_Given task:_
Select and copy out every line in the records containing "Python".

_The data:_
━━━━━━━━
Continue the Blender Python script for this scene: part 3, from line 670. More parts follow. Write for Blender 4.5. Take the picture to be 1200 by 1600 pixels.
━━━━━━━━
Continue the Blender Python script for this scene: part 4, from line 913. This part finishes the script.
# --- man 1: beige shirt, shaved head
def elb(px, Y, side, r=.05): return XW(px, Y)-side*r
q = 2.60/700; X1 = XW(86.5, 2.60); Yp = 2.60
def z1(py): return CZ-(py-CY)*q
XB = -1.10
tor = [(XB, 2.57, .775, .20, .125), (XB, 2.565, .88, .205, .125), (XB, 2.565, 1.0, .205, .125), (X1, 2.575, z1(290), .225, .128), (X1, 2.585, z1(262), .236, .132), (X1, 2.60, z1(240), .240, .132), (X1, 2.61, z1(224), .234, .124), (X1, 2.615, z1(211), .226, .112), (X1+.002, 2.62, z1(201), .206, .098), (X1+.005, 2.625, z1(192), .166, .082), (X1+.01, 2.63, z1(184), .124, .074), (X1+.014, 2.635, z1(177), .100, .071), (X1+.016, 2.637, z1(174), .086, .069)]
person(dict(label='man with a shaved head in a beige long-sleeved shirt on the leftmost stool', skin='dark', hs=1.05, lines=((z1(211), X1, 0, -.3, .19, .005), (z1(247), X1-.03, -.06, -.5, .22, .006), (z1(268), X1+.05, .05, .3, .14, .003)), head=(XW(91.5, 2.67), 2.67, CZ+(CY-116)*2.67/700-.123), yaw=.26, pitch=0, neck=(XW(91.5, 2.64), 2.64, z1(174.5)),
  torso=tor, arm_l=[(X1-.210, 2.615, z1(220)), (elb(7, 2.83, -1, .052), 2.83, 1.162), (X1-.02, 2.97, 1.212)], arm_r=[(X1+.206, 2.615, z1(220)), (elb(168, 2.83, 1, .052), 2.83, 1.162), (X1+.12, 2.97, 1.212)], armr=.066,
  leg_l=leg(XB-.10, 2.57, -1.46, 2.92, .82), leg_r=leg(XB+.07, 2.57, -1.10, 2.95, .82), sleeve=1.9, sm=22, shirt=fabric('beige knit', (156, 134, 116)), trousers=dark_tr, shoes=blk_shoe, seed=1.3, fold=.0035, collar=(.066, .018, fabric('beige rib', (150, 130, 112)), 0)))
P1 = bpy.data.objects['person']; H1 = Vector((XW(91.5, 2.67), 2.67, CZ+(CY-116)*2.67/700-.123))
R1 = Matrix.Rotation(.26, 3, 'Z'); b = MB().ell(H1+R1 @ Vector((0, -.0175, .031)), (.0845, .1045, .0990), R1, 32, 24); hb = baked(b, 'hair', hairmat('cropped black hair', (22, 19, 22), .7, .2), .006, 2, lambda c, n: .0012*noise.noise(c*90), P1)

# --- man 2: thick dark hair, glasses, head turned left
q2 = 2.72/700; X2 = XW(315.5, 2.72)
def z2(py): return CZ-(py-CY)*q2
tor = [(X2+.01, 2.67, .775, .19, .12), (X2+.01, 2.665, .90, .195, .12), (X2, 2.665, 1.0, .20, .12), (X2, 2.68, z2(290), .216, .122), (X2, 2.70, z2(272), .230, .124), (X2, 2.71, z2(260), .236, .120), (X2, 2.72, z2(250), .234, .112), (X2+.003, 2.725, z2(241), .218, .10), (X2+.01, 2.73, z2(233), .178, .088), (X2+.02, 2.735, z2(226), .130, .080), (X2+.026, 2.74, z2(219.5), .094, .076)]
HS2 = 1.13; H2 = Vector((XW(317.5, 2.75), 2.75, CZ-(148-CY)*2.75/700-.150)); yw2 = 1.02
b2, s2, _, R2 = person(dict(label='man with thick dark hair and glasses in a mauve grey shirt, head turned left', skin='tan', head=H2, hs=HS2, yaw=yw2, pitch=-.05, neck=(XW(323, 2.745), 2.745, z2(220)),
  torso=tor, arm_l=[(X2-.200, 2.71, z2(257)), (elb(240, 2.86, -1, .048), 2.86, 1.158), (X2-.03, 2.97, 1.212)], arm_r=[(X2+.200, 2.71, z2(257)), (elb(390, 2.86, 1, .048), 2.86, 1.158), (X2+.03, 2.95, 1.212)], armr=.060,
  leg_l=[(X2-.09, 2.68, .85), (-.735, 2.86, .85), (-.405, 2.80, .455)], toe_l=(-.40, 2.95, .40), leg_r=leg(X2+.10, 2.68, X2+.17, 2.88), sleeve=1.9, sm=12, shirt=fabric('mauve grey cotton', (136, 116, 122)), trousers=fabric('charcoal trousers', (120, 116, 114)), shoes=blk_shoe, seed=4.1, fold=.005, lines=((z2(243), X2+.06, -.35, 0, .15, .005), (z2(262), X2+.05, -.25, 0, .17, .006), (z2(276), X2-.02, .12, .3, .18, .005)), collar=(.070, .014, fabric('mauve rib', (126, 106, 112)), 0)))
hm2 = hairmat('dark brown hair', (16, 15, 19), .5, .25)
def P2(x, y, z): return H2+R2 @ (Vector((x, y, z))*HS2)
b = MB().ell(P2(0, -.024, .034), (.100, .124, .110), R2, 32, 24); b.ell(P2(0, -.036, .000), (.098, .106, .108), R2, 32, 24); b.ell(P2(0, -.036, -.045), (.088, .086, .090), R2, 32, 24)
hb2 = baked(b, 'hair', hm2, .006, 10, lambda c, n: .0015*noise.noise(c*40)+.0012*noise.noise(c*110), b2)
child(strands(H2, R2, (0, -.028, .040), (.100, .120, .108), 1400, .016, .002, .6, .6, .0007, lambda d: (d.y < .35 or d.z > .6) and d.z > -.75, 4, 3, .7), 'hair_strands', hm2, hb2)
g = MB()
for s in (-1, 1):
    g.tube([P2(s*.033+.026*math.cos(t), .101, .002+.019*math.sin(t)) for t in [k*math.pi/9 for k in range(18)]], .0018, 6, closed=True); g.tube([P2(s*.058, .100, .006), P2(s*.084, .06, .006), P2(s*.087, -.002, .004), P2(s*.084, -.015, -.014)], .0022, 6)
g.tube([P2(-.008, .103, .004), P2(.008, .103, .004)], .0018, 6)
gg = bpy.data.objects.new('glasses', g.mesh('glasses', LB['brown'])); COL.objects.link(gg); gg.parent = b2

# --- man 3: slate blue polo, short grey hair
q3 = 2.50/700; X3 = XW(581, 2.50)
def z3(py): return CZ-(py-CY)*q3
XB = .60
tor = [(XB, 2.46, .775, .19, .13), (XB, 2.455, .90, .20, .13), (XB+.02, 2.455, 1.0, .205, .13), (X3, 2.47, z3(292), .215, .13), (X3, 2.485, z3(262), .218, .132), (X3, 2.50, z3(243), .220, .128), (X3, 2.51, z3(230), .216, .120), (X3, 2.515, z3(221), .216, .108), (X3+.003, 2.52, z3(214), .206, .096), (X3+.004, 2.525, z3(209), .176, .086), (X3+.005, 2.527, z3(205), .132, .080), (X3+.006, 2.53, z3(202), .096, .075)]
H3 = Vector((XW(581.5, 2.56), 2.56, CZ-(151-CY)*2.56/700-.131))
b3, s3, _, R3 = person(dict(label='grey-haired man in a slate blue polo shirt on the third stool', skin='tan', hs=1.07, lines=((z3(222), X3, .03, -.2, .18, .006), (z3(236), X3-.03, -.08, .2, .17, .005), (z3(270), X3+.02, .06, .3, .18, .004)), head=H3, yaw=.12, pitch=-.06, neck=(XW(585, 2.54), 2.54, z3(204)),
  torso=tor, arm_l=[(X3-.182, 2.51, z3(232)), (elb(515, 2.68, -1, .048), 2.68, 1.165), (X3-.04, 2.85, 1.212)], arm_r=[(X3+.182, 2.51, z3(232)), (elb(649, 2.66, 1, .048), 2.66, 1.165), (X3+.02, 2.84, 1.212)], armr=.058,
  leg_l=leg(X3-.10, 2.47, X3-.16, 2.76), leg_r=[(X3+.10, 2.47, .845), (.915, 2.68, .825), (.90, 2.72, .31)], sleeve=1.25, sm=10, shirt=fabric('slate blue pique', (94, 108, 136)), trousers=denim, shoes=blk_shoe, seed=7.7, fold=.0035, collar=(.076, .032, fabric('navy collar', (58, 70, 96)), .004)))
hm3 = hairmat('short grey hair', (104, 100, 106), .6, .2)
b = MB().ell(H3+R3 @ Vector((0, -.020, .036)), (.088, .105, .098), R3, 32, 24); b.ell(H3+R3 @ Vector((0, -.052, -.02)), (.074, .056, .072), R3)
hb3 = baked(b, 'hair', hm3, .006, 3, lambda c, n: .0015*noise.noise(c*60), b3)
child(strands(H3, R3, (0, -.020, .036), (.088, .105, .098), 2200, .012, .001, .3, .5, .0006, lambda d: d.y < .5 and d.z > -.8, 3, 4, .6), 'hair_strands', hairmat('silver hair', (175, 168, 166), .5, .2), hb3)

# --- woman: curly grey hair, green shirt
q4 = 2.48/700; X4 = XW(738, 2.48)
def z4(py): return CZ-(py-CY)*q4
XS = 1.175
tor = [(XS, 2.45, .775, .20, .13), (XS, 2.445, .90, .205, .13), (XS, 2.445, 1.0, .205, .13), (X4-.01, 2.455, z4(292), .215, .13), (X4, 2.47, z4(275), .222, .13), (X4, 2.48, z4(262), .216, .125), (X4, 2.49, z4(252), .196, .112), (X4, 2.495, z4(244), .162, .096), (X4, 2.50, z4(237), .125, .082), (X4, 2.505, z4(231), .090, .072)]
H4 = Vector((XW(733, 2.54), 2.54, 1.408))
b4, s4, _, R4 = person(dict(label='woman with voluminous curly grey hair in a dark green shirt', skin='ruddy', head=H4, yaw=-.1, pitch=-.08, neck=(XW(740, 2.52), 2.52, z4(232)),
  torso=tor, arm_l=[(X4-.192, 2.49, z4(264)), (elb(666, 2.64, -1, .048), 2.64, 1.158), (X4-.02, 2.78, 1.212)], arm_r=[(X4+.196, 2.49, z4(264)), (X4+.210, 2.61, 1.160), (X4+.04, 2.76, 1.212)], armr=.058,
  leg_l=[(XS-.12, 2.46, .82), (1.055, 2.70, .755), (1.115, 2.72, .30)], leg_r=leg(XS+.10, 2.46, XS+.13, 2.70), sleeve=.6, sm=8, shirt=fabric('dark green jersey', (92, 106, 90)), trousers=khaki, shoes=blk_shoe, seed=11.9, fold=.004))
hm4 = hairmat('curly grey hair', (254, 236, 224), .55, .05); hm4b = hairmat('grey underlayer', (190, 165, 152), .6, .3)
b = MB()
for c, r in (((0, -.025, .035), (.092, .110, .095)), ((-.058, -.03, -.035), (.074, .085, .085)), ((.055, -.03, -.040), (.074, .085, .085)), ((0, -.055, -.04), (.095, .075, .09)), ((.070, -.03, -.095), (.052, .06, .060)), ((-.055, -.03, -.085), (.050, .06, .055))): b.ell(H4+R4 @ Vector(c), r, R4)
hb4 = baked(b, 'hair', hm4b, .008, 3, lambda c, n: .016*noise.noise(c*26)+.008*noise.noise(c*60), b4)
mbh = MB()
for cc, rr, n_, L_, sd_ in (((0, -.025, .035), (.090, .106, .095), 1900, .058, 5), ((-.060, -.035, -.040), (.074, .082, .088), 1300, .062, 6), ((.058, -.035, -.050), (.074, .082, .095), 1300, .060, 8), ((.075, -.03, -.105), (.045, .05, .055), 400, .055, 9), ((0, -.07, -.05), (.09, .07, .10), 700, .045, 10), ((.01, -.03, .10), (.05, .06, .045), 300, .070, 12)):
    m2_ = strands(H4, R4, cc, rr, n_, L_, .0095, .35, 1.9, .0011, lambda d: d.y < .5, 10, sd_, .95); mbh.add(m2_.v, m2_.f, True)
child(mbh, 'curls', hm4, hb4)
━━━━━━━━
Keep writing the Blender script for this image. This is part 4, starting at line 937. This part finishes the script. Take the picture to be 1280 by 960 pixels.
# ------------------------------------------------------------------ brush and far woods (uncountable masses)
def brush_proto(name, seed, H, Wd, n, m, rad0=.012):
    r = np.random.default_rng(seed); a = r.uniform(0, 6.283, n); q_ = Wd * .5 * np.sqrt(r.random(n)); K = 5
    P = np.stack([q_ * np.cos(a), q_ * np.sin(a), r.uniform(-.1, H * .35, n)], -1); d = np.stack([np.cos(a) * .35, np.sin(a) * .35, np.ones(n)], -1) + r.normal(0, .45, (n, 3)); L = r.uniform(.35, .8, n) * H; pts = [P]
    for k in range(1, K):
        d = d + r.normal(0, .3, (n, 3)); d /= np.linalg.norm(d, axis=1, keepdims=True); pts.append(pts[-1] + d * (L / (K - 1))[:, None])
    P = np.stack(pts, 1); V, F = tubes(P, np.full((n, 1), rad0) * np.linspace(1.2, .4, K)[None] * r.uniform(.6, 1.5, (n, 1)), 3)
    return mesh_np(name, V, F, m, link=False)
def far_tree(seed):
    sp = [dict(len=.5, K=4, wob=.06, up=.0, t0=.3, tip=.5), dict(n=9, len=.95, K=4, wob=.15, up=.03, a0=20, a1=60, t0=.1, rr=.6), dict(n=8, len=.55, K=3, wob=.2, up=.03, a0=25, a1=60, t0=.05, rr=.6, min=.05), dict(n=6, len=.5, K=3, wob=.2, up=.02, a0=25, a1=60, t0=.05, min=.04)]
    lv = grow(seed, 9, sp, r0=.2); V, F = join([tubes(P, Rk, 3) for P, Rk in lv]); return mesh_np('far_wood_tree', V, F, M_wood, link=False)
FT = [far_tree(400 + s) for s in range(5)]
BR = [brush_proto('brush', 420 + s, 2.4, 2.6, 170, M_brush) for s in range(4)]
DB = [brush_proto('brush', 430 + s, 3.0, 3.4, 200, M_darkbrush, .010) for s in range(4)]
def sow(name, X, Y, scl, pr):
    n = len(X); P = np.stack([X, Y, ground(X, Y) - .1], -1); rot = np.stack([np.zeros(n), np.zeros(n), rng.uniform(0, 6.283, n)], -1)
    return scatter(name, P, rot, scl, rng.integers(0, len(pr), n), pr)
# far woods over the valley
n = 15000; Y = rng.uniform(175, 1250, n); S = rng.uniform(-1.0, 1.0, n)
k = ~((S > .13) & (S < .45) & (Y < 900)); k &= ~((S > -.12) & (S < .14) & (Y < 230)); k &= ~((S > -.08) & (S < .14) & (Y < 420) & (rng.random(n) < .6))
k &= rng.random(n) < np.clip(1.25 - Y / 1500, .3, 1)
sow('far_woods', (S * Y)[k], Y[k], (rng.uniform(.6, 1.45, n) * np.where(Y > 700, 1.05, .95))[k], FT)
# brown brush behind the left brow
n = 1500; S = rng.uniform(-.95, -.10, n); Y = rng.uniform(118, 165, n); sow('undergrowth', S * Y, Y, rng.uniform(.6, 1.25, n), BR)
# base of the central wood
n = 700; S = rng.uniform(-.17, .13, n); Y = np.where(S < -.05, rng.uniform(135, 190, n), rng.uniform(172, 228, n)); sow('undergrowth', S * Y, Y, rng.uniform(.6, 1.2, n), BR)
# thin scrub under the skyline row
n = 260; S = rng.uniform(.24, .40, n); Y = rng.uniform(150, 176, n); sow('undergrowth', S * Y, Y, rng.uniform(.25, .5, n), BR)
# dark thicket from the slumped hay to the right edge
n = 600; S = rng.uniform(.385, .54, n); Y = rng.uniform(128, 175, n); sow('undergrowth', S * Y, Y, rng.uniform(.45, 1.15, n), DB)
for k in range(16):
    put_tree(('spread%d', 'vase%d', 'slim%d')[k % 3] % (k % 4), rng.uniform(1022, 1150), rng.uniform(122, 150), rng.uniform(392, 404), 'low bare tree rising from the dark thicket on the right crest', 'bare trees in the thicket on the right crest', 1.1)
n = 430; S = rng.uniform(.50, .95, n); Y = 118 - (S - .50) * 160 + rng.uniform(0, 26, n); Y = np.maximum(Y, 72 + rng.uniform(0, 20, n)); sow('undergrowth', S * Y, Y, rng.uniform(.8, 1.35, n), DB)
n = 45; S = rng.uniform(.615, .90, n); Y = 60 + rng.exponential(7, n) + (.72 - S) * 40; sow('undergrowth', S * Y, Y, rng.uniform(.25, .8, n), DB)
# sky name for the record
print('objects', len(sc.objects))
━━━━━━━━
_Solution to the problem:_
Continue the Blender Python script for this scene: part 3, from line 670. More parts follow. Write for Blender 4.5. Take the picture to be 1200 by 1600 pixels.
Continue the Blender Python script for this scene: part 4, from line 913. This part finishes the script.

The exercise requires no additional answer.